Nous trouvâmes à table, et déjeunant en même temps que nous, un convive qu'au premier coup d'oeil nous reconnûmes non seulement pour un compatriote, mais encore pour un habitué de nos habitudes parisiennes ; au bout de dix minutes nous connaissions toute son histoire. Elle est à la louange de Séville, madame, et surtout des Sévillanes. Monsieur de Saint- Prix passait dans la capitale de l'Andalousie et comptait s'y arrêter huit jours. Il avait compté sans les beaux yeux des Elvires, des Inès et des Rosines de la susdite capitale. En passant devant un balcon, le pauvre garçon a laissé tomber son coeur à portée d'une main qui l'a ramassé. Ce que tiennent les Andalouses, elles le tiennent bien à ce qu'il paraît ; celle-là n'a point lâché prise, et toutes les nuits, depuis ce jour-là, Saint-Prix revient au même balcon réclamer son coeur, ou au moins demander en échange celui de la belle Sévillane.

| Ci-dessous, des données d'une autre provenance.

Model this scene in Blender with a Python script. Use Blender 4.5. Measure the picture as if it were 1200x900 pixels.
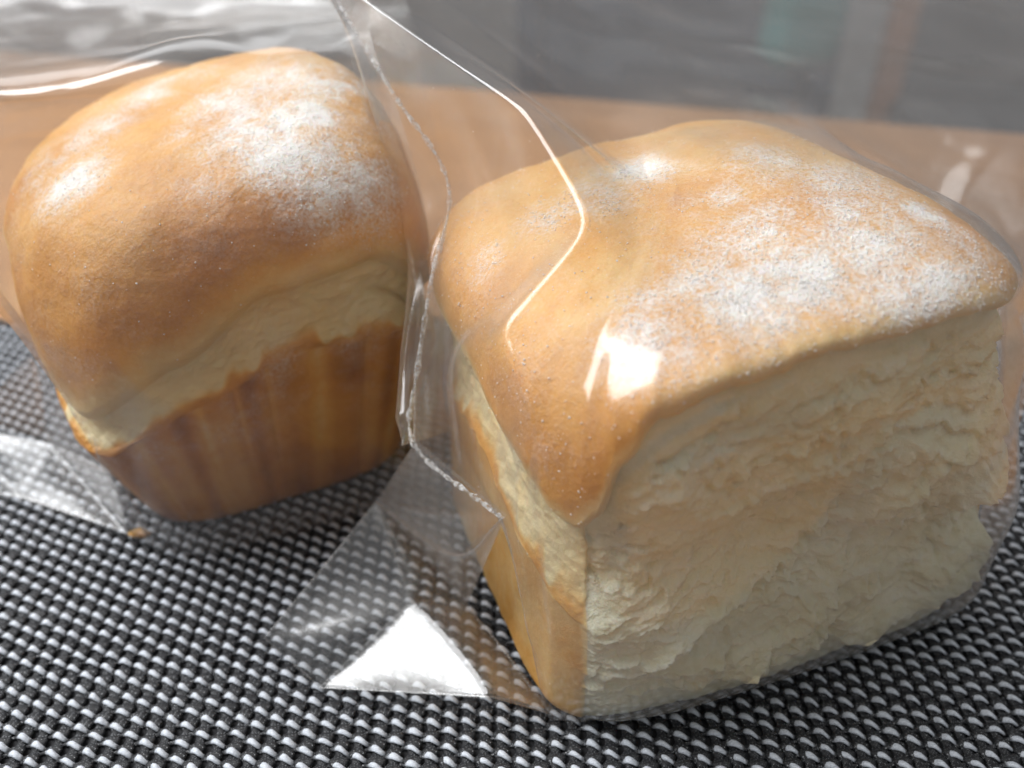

Ne voilà-t-il pas qui va vous effrayer, madame, sur la prolongation de mon séjour à Séville, et vous éclairer sur la disparition d'Alexandre ? Hélas ! madame, quant à moi, n'ayez aucune crainte, vous savez que j'ai le malheur d'être le Juif errant de la littérature, et que lorsque je veux m'arrêter quelque part, j'ai non pas un ange mais une demi-douzaine de démons qui me crient, à qui plus haut : « Marche ! marche ! marche ! » Une chose me console, c'est que chaque pas que je fais à cette heure m'éloigne de vous comme distance, mais m'en rapproche comme temps. Or, vous savez que si le temps existe toujours, aujourd'hui, grâce à la vapeur, la distance est supprimée.